Wednesday, December 21, 2011

Toys and Games from our youth



If you ever played with the ball-in-the-cup toys with names such as “balero, emboque, perinola” or “capirucho,” or if you flew a kite, known as “cometas, papalotes” or “papagayos,” or if you spent hours aiming at “canicas” or “metras” (marbles), or if you knocked down mangos with a slingshot known as a “resortera, gomera” or “china,” or if time was irrelevant as you played “escondite” (hide and seek) or “gallinita ciega” (blind man’s bluff) – then, without doubt, you were a Hispanic child.
These toys and games for some are a distant memory. For new generations, it is something that does not exist, something that should be in an archaeological museum.

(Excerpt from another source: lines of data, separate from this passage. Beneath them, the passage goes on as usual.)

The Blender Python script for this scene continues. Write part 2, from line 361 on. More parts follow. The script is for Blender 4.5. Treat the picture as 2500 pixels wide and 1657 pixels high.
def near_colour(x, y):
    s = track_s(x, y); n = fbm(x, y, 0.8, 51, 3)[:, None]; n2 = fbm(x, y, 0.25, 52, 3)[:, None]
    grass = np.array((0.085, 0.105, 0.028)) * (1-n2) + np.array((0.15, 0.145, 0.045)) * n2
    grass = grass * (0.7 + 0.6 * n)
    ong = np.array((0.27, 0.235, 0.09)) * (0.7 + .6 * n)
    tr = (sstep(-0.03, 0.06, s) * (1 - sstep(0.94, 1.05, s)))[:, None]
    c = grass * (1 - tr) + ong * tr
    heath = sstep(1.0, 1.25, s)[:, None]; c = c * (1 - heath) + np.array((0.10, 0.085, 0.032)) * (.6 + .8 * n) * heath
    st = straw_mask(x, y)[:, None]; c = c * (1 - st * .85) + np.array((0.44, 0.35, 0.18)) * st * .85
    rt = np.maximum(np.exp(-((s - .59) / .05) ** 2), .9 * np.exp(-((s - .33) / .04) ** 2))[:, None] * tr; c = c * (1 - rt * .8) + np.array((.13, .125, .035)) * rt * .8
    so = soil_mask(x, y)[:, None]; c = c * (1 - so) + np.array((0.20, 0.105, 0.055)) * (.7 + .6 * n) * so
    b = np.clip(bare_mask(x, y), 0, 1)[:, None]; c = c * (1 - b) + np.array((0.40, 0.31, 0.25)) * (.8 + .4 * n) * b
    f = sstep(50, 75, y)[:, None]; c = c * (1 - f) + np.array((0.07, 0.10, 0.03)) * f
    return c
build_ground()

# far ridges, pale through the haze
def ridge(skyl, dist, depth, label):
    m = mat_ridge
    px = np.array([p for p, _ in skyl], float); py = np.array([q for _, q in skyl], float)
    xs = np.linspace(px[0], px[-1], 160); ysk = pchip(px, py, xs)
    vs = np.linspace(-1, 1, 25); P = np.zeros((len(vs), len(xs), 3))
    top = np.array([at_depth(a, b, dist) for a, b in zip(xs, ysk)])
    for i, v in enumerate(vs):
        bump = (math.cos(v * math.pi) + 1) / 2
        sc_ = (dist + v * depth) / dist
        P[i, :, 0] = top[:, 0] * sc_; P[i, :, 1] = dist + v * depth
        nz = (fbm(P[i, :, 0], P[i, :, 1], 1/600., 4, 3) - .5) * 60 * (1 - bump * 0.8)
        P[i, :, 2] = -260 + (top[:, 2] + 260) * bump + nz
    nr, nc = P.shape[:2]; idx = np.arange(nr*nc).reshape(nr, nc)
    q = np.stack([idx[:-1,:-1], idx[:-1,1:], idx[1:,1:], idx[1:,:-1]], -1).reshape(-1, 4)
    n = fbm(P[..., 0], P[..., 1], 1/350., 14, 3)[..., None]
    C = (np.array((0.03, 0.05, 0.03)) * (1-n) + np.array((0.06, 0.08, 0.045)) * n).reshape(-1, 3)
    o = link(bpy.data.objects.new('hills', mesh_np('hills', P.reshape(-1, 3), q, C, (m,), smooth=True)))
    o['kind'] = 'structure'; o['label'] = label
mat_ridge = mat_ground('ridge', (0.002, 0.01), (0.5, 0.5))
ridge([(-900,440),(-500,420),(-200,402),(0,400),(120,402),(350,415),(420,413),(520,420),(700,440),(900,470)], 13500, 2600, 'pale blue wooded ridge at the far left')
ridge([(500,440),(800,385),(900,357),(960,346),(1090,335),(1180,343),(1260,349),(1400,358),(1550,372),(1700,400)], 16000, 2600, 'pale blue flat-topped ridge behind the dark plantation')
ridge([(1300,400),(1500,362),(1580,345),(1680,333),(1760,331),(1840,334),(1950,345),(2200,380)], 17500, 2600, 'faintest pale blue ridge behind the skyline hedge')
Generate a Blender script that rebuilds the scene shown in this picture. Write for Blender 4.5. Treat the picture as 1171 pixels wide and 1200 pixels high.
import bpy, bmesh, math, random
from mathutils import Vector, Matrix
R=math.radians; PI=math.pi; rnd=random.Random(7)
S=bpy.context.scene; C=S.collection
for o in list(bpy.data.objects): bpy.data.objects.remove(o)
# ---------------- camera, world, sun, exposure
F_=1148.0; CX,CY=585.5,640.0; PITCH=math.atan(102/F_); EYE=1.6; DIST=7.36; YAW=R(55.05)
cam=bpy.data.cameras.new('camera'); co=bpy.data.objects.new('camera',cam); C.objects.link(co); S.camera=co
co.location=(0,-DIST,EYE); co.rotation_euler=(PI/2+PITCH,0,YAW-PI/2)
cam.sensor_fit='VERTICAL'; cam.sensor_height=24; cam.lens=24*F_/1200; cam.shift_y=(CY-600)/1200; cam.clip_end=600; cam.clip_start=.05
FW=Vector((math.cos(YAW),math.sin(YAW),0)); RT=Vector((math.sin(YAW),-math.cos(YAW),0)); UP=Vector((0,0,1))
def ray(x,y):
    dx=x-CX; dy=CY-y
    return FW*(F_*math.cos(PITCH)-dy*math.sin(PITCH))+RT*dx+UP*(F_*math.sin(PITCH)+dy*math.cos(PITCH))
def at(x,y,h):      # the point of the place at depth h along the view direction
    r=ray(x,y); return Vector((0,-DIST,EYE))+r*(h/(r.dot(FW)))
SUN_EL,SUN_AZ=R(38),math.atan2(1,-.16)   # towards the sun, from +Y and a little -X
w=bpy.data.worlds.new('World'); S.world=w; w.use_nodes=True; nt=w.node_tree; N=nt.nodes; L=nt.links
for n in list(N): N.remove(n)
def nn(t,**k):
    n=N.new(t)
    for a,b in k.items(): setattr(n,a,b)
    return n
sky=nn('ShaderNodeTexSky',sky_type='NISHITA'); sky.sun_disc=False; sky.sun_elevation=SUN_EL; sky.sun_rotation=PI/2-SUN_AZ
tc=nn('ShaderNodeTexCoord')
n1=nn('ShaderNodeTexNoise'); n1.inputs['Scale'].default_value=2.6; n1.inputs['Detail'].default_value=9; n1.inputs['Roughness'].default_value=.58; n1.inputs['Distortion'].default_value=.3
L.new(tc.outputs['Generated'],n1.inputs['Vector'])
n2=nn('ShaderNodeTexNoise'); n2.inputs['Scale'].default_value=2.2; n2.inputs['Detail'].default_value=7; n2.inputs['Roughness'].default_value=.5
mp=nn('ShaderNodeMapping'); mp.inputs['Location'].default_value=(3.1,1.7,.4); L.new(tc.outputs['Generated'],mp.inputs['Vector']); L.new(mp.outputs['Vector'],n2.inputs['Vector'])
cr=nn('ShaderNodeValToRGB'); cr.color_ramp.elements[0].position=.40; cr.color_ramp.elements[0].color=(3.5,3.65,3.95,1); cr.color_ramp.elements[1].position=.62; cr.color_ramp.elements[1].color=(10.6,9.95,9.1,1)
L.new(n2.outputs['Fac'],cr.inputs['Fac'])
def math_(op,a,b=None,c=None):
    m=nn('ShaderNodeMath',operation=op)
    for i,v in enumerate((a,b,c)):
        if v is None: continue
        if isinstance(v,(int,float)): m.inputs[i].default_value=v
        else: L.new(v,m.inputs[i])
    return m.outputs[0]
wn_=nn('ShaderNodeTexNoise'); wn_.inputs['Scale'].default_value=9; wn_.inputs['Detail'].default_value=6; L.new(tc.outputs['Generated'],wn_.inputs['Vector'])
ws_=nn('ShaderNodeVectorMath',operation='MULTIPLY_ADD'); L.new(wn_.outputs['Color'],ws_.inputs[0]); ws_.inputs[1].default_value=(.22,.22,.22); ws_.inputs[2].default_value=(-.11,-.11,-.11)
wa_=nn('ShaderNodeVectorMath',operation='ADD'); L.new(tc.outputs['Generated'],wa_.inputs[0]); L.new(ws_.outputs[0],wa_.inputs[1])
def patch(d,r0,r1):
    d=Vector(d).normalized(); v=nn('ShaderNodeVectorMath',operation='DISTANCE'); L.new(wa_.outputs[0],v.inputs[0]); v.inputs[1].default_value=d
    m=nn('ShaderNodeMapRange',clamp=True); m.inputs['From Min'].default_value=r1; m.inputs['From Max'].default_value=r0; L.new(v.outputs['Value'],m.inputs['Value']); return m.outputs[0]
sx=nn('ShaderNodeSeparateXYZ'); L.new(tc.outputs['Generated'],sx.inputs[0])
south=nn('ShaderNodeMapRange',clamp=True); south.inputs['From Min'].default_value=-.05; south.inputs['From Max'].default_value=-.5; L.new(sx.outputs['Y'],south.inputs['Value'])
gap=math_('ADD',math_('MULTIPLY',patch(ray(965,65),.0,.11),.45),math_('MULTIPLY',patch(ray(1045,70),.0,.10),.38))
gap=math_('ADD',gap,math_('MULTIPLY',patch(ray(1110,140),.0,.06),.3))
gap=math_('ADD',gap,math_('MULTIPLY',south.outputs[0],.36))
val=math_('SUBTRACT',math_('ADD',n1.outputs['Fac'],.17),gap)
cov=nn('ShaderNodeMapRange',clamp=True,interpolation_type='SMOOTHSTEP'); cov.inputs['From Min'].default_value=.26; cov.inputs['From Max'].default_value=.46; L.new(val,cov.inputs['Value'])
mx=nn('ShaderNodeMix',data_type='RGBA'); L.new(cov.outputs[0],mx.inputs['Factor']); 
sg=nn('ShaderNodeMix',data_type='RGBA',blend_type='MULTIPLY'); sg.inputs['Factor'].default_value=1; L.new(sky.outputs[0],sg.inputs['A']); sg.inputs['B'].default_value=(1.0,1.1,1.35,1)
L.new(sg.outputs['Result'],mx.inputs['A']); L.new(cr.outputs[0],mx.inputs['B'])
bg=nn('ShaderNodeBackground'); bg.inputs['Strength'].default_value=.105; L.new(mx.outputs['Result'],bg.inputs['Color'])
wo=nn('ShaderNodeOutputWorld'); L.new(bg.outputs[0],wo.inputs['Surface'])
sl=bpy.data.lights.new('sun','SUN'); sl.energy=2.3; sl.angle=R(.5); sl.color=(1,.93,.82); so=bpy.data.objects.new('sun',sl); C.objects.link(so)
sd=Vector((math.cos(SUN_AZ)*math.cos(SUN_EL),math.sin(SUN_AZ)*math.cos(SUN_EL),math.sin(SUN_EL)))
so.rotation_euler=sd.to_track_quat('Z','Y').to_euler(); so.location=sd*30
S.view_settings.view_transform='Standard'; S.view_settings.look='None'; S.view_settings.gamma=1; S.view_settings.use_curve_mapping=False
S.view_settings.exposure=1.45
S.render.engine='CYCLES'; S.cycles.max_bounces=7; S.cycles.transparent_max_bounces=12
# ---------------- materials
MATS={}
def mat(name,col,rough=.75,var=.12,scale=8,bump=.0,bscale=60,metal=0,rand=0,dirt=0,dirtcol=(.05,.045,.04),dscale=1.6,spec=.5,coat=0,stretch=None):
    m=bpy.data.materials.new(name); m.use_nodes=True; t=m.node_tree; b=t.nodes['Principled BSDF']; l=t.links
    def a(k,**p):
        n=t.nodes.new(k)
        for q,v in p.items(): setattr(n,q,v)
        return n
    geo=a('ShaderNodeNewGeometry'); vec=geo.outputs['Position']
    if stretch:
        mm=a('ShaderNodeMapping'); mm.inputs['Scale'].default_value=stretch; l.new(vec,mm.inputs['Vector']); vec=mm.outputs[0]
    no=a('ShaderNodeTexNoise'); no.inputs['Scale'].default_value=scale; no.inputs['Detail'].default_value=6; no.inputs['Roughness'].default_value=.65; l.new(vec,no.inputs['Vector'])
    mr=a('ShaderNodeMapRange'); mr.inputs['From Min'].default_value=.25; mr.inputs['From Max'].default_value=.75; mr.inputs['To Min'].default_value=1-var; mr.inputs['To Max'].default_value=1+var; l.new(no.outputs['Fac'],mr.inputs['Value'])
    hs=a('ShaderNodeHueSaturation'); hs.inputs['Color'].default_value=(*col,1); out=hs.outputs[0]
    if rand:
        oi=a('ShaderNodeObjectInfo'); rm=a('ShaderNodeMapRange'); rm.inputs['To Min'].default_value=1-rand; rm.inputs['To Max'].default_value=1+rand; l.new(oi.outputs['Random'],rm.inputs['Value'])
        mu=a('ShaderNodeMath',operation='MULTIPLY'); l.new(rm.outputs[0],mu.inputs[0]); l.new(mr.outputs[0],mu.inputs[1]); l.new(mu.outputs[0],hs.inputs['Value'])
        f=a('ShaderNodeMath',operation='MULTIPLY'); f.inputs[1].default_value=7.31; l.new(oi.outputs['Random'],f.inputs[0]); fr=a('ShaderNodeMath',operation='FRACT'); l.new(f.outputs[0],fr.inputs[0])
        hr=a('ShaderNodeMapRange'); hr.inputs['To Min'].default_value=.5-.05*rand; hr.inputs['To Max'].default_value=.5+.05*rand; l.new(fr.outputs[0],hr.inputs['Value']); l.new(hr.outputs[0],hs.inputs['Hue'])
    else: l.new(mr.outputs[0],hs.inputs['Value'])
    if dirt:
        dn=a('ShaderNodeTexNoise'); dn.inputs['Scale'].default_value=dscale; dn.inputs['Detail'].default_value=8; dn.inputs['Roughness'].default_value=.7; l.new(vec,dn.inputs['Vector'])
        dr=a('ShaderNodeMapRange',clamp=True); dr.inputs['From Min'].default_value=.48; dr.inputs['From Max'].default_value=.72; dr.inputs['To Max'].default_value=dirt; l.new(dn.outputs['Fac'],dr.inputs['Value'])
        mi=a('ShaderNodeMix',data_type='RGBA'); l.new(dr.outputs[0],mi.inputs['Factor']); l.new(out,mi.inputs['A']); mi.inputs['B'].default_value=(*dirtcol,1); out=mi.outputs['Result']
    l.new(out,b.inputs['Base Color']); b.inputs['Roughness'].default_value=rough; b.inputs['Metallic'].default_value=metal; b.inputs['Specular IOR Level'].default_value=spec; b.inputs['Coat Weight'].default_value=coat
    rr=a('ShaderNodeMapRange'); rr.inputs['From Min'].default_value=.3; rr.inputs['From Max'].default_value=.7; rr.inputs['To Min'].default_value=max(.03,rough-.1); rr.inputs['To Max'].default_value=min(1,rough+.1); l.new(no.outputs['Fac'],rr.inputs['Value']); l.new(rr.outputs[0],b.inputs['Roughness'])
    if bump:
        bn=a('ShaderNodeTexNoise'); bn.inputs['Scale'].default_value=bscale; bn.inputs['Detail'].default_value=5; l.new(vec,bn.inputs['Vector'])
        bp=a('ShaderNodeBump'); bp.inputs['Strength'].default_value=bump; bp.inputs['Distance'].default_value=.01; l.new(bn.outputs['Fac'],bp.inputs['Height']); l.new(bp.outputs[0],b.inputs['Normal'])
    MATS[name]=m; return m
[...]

These games may not have the shine and sound of today’s new videos and laptops, but they come loaded with heritage and multiculturalism.
“The games are part of the culture and tradition,” say Gretel García and Eduardo Torrijos in their book “Traditional Mexican Games.” The authors say the games -- “gallina ciega, el patio de mi casa, la víbora de la mar” – which are equivalent to blind man’s bluff or singing or circle games such as Ring Around the Rosie – “and many others can be considered classic traditional Mexican songs, but above all as the most joyful and beautiful games that our children have enjoyed for years.”
Tomás García Blanco, author of the book, “To Play like We Played,” summarizes the need to reclaim the games of yesteryear in his introduction as “a simple idea to transmit memories of yesterday to today’s children."

Yesterday’s games

“Lotería,” a game like bingo, “is a game for the whole family,” Eleazar Delgado said in an e-mail, who explained that his uncle was the caller who would utter a phrase about an old woman and pozole that is often used to start the game.
"Rock, paper, scissors. The game of games,” Carlos Durán said via Twitter.
Miguel Estrada said by way of Twitter that his favorite game was “semana inglesa” (literally: English week), a game in which the days of the week are called out and a boy gets a kiss or a girl gives the boy a slap.
If you can, take a trip back in time, grab a top (known to you as “trompo, peón,” or “peonza”), spin it, and hold it in your hand – and if someone sees it, you’ll have a story to tell.